Ihr digitales Modell zeigt, was ein Pilger 1408 vor Augen gehabt hätte. Geschätzte 100 000 Gläubige im Jahr besuchten zu jener Zeit das Reliquiar. Viele baten den Heiligen um Hilfe, andere dankten für seine Unterstützung mit Opfergaben, die sie an einem eisernen Gitter um das Areal anbrachten. Somit war der Schrein förmlich eingehüllt in Beweise für die vermeintliche Wundertätigkeit des Märtyrers. Beckets Schrein zählte den Forschern zufolge zu den »drei oder vier bedeutendsten Pilgerzielen in ganz Europa«.

König Heinrich II. berief seinen engen Freund und Vertrauten Becket (geboren 1118) im Jahr 1155 zu seinem Lordkanzler. Das Verhältnis der beiden verschlechterte sich jedoch rapide, nachdem Becket 1162 zum Erzbischof von Canterbury und damit zum Oberhaupt der katholischen Kirche in England geweiht wurde. Der Streit mündete schließlich in der Ermordung des Kirchenmanns durch Ritter Heinrichs, wohl auf Geheiß des Königs. »Die Ermordung Beckets versetzte der gesamten Christenheit einen Schock«, sagt Jenkins in einer Pressemitteilung anlässlich der neuen Veröffentlichung, in ganz Europa sei er dafür als Märtyrer anerkannt worden. Allein in den ersten zehn Jahren nach seiner Ermordung habe man ihm sage und schreibe 700 Wunderheilungen nachgesagt. Heinrich II. sah sich schließlich gezwungen, einen Bußgang nach Canterbury anzutreten. Becket wurde nach seiner Heiligsprechung zum Schutzpatron Londons.
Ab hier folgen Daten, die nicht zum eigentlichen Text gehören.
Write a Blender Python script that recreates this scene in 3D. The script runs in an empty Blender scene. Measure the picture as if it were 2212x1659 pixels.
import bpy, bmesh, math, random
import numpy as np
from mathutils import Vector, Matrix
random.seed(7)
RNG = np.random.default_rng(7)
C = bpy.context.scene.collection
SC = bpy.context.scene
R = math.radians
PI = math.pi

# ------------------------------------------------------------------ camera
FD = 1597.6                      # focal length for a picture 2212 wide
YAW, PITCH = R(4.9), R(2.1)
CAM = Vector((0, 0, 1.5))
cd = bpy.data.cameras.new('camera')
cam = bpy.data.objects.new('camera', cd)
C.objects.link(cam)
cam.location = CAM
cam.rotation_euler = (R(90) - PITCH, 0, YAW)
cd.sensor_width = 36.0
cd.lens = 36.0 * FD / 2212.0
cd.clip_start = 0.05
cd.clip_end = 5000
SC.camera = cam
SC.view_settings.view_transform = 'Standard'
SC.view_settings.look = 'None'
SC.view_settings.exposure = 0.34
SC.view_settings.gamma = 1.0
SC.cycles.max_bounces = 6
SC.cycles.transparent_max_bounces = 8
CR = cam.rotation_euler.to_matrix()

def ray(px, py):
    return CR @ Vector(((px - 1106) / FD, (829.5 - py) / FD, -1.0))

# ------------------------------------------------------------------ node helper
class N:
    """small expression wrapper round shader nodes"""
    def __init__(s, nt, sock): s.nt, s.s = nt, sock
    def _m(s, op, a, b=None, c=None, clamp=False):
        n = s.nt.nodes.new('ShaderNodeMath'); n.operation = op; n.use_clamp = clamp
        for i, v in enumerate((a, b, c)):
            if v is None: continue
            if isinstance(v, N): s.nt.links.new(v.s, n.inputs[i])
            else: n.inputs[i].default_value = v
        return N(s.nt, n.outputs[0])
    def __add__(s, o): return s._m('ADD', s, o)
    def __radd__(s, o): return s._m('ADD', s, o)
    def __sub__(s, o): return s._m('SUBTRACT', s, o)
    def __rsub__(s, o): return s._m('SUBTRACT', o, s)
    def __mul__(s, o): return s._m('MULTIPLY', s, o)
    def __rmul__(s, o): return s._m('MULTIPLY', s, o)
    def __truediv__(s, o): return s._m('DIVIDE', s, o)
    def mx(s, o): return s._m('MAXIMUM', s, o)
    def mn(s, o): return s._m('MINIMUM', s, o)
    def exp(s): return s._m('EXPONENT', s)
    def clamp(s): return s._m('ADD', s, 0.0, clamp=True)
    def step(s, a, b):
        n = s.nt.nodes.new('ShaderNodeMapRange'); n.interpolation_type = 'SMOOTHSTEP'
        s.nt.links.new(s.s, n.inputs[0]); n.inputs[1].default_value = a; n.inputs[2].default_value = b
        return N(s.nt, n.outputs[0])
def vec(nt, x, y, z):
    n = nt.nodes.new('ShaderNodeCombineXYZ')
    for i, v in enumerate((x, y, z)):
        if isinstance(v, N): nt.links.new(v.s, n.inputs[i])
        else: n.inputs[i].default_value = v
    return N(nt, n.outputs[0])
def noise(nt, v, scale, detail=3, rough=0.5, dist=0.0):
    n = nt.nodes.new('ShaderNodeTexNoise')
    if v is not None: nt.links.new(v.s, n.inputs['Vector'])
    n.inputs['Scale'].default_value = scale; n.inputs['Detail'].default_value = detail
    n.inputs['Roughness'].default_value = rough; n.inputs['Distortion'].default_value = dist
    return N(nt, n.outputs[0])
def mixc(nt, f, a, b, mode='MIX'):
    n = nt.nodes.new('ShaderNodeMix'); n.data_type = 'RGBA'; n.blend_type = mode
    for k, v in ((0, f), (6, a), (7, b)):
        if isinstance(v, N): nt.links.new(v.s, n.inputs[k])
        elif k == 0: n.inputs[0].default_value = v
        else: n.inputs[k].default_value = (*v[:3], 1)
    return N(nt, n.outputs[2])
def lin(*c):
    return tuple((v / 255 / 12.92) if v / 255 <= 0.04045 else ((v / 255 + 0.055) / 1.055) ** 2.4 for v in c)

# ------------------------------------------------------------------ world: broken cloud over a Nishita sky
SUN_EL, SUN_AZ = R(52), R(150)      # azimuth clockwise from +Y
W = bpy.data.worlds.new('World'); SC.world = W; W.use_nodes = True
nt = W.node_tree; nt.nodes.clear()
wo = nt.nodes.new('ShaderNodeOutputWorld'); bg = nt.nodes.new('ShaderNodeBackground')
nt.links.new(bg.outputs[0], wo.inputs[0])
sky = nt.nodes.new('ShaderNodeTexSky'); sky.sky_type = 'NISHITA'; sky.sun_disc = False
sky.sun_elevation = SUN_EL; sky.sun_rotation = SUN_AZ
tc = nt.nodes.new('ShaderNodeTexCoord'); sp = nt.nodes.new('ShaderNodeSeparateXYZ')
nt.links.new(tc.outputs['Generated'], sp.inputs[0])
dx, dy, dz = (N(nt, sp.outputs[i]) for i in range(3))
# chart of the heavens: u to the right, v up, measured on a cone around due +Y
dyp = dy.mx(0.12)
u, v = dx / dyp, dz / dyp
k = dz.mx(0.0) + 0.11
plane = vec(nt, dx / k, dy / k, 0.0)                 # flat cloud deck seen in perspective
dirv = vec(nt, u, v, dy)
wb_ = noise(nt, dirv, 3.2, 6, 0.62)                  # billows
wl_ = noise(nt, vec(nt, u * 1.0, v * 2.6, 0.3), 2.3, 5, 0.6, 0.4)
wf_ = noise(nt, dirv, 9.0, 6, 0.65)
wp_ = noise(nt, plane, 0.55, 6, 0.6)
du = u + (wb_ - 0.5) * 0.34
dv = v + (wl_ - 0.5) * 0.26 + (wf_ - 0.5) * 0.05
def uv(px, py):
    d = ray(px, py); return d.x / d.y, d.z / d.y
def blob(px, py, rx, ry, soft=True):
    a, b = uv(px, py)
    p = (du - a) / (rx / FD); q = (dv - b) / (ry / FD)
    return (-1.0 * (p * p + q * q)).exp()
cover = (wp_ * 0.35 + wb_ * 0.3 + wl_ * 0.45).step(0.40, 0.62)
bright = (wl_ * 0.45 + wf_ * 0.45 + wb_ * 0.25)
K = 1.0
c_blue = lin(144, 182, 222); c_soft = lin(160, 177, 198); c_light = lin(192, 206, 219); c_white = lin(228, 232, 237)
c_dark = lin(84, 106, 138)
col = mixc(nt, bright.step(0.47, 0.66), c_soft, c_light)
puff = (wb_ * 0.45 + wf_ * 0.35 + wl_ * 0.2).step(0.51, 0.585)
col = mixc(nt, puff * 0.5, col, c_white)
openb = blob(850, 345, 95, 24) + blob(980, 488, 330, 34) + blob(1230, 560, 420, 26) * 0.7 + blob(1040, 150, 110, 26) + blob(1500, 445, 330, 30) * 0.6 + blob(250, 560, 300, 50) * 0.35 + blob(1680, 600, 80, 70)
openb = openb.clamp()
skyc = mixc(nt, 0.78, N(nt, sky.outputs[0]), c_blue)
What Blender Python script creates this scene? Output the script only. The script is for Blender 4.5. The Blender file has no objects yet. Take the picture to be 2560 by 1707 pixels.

Jenkins schätzt, dass mit dem Bau des Schreins 1180 begonnen wurde und er 1220 so weit vollendet war, dass die Umbettung erfolgen konnte. Als Schutz vor Beschädigung, aber wohl auch wegen des Showeffekts hatten die Erbauer des Schreins einen Holzkasten entwickelt, der an Seilen von oben über das Reliquiengefäß gestülpt werden konnte. Wann immer die Mönche der Kathedrale den Schutz lüfteten, erklangen Glöckchen an den Seilen und verrieten der Schar der versammelten Pilger, dass der Blick auf das Heiligtum unmittelbar bevorstand.